(begin)
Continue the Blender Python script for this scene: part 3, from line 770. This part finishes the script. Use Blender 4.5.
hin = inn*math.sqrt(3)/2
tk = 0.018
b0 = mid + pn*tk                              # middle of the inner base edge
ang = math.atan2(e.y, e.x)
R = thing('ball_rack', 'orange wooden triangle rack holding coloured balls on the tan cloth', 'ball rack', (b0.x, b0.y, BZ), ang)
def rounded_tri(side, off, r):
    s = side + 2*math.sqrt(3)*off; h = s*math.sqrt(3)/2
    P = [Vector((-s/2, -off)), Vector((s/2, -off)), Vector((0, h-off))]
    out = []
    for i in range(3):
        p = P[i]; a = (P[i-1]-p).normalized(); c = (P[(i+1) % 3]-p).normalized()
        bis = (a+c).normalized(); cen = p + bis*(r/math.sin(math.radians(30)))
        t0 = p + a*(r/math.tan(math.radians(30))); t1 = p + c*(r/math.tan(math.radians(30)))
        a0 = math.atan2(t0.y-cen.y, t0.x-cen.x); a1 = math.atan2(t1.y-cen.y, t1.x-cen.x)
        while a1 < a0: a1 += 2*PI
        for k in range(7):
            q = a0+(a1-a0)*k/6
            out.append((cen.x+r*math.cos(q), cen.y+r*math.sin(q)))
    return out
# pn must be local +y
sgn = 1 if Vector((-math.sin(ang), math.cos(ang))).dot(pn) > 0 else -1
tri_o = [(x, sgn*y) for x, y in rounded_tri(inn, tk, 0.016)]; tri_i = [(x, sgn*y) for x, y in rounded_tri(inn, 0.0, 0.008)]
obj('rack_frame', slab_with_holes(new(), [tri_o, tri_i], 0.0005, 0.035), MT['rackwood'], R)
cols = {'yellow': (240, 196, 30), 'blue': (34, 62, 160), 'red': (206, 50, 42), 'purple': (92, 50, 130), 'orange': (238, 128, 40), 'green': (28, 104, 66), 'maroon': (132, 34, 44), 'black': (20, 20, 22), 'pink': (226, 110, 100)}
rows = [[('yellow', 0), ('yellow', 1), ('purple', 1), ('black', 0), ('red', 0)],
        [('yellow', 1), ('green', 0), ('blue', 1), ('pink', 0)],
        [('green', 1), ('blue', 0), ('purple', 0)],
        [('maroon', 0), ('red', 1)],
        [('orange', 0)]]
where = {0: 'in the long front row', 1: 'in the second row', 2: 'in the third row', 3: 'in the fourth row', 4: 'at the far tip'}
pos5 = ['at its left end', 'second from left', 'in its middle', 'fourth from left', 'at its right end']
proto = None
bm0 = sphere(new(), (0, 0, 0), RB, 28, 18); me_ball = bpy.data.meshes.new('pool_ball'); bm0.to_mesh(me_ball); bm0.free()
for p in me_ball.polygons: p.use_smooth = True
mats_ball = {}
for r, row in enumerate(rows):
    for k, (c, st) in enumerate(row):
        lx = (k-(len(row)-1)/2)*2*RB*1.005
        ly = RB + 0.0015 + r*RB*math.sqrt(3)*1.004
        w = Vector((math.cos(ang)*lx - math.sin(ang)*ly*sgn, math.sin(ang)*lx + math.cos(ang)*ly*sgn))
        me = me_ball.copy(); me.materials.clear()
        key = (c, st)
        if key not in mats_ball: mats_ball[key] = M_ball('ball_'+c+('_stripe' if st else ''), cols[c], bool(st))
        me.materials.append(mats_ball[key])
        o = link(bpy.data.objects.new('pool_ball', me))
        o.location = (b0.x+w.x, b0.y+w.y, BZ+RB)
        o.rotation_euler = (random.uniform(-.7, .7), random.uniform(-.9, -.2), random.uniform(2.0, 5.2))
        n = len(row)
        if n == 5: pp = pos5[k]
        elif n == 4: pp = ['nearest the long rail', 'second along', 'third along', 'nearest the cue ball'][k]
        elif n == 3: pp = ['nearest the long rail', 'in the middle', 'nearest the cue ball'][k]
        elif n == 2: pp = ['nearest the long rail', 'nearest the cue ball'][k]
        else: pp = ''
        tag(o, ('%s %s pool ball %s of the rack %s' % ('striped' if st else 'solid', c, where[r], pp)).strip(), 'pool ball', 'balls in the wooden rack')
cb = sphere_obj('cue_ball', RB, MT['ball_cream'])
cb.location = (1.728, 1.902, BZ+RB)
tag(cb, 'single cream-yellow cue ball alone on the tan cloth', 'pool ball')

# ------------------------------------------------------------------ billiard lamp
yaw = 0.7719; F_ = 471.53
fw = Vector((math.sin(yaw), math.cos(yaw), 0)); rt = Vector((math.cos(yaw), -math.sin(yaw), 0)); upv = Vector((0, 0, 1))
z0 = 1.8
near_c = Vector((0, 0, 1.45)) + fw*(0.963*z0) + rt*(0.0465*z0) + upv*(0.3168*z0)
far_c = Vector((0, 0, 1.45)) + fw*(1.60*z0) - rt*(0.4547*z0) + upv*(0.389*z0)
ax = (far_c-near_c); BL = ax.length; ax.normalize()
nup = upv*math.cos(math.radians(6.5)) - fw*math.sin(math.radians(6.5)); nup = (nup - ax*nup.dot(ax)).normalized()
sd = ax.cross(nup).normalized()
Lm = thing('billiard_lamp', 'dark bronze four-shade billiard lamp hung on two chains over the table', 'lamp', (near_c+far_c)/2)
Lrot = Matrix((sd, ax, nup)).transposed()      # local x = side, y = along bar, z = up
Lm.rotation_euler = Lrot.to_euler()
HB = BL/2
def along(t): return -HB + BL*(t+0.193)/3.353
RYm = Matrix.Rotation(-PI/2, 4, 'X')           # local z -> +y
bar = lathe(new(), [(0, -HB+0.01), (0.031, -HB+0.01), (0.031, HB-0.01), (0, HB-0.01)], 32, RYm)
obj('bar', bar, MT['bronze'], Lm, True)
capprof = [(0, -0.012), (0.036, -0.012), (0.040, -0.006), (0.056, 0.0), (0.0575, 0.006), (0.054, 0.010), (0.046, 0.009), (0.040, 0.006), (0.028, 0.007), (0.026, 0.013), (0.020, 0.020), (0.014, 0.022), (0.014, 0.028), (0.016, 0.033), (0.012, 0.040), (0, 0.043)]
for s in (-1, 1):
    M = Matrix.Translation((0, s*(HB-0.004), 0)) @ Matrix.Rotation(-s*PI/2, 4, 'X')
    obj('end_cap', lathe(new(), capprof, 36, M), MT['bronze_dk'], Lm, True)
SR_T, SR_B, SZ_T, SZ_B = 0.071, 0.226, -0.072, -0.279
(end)
Problem details: Write out the whole listing again, exactly as it stands.

Solution to this problem:
Continue the Blender Python script for this scene: part 3, from line 770. This part finishes the script. Use Blender 4.5.
hin = inn*math.sqrt(3)/2
tk = 0.018
b0 = mid + pn*tk                              # middle of the inner base edge
ang = math.atan2(e.y, e.x)
R = thing('ball_rack', 'orange wooden triangle rack holding coloured balls on the tan cloth', 'ball rack', (b0.x, b0.y, BZ), ang)
def rounded_tri(side, off, r):
    s = side + 2*math.sqrt(3)*off; h = s*math.sqrt(3)/2
    P = [Vector((-s/2, -off)), Vector((s/2, -off)), Vector((0, h-off))]
    out = []
    for i in range(3):
        p = P[i]; a = (P[i-1]-p).normalized(); c = (P[(i+1) % 3]-p).normalized()
        bis = (a+c).normalized(); cen = p + bis*(r/math.sin(math.radians(30)))
        t0 = p + a*(r/math.tan(math.radians(30))); t1 = p + c*(r/math.tan(math.radians(30)))
        a0 = math.atan2(t0.y-cen.y, t0.x-cen.x); a1 = math.atan2(t1.y-cen.y, t1.x-cen.x)
        while a1 < a0: a1 += 2*PI
        for k in range(7):
            q = a0+(a1-a0)*k/6
            out.append((cen.x+r*math.cos(q), cen.y+r*math.sin(q)))
    return out
# pn must be local +y
sgn = 1 if Vector((-math.sin(ang), math.cos(ang))).dot(pn) > 0 else -1
tri_o = [(x, sgn*y) for x, y in rounded_tri(inn, tk, 0.016)]; tri_i = [(x, sgn*y) for x, y in rounded_tri(inn, 0.0, 0.008)]
obj('rack_frame', slab_with_holes(new(), [tri_o, tri_i], 0.0005, 0.035), MT['rackwood'], R)
cols = {'yellow': (240, 196, 30), 'blue': (34, 62, 160), 'red': (206, 50, 42), 'purple': (92, 50, 130), 'orange': (238, 128, 40), 'green': (28, 104, 66), 'maroon': (132, 34, 44), 'black': (20, 20, 22), 'pink': (226, 110, 100)}
rows = [[('yellow', 0), ('yellow', 1), ('purple', 1), ('black', 0), ('red', 0)],
        [('yellow', 1), ('green', 0), ('blue', 1), ('pink', 0)],
        [('green', 1), ('blue', 0), ('purple', 0)],
        [('maroon', 0), ('red', 1)],
        [('orange', 0)]]
where = {0: 'in the long front row', 1: 'in the second row', 2: 'in the third row', 3: 'in the fourth row', 4: 'at the far tip'}
pos5 = ['at its left end', 'second from left', 'in its middle', 'fourth from left', 'at its right end']
proto = None
bm0 = sphere(new(), (0, 0, 0), RB, 28, 18); me_ball = bpy.data.meshes.new('pool_ball'); bm0.to_mesh(me_ball); bm0.free()
for p in me_ball.polygons: p.use_smooth = True
mats_ball = {}
for r, row in enumerate(rows):
    for k, (c, st) in enumerate(row):
        lx = (k-(len(row)-1)/2)*2*RB*1.005
        ly = RB + 0.0015 + r*RB*math.sqrt(3)*1.004
        w = Vector((math.cos(ang)*lx - math.sin(ang)*ly*sgn, math.sin(ang)*lx + math.cos(ang)*ly*sgn))
        me = me_ball.copy(); me.materials.clear()
        key = (c, st)
        if key not in mats_ball: mats_ball[key] = M_ball('ball_'+c+('_stripe' if st else ''), cols[c], bool(st))
        me.materials.append(mats_ball[key])
        o = link(bpy.data.objects.new('pool_ball', me))
        o.location = (b0.x+w.x, b0.y+w.y, BZ+RB)
        o.rotation_euler = (random.uniform(-.7, .7), random.uniform(-.9, -.2), random.uniform(2.0, 5.2))
        n = len(row)
        if n == 5: pp = pos5[k]
        elif n == 4: pp = ['nearest the long rail', 'second along', 'third along', 'nearest the cue ball'][k]
        elif n == 3: pp = ['nearest the long rail', 'in the middle', 'nearest the cue ball'][k]
        elif n == 2: pp = ['nearest the long rail', 'nearest the cue ball'][k]
        else: pp = ''
        tag(o, ('%s %s pool ball %s of the rack %s' % ('striped' if st else 'solid', c, where[r], pp)).strip(), 'pool ball', 'balls in the wooden rack')
cb = sphere_obj('cue_ball', RB, MT['ball_cream'])
cb.location = (1.728, 1.902, BZ+RB)
tag(cb, 'single cream-yellow cue ball alone on the tan cloth', 'pool ball')

# ------------------------------------------------------------------ billiard lamp
yaw = 0.7719; F_ = 471.53
fw = Vector((math.sin(yaw), math.cos(yaw), 0)); rt = Vector((math.cos(yaw), -math.sin(yaw), 0)); upv = Vector((0, 0, 1))
z0 = 1.8
near_c = Vector((0, 0, 1.45)) + fw*(0.963*z0) + rt*(0.0465*z0) + upv*(0.3168*z0)
far_c = Vector((0, 0, 1.45)) + fw*(1.60*z0) - rt*(0.4547*z0) + upv*(0.389*z0)
ax = (far_c-near_c); BL = ax.length; ax.normalize()
nup = upv*math.cos(math.radians(6.5)) - fw*math.sin(math.radians(6.5)); nup = (nup - ax*nup.dot(ax)).normalized()
sd = ax.cross(nup).normalized()
Lm = thing('billiard_lamp', 'dark bronze four-shade billiard lamp hung on two chains over the table', 'lamp', (near_c+far_c)/2)
Lrot = Matrix((sd, ax, nup)).transposed()      # local x = side, y = along bar, z = up
Lm.rotation_euler = Lrot.to_euler()
HB = BL/2
def along(t): return -HB + BL*(t+0.193)/3.353
RYm = Matrix.Rotation(-PI/2, 4, 'X')           # local z -> +y
bar = lathe(new(), [(0, -HB+0.01), (0.031, -HB+0.01), (0.031, HB-0.01), (0, HB-0.01)], 32, RYm)
obj('bar', bar, MT['bronze'], Lm, True)
capprof = [(0, -0.012), (0.036, -0.012), (0.040, -0.006), (0.056, 0.0), (0.0575, 0.006), (0.054, 0.010), (0.046, 0.009), (0.040, 0.006), (0.028, 0.007), (0.026, 0.013), (0.020, 0.020), (0.014, 0.022), (0.014, 0.028), (0.016, 0.033), (0.012, 0.040), (0, 0.043)]
for s in (-1, 1):
    M = Matrix.Translation((0, s*(HB-0.004), 0)) @ Matrix.Rotation(-s*PI/2, 4, 'X')
    obj('end_cap', lathe(new(), capprof, 36, M), MT['bronze_dk'], Lm, True)
SR_T, SR_B, SZ_T, SZ_B = 0.071, 0.226, -0.072, -0.279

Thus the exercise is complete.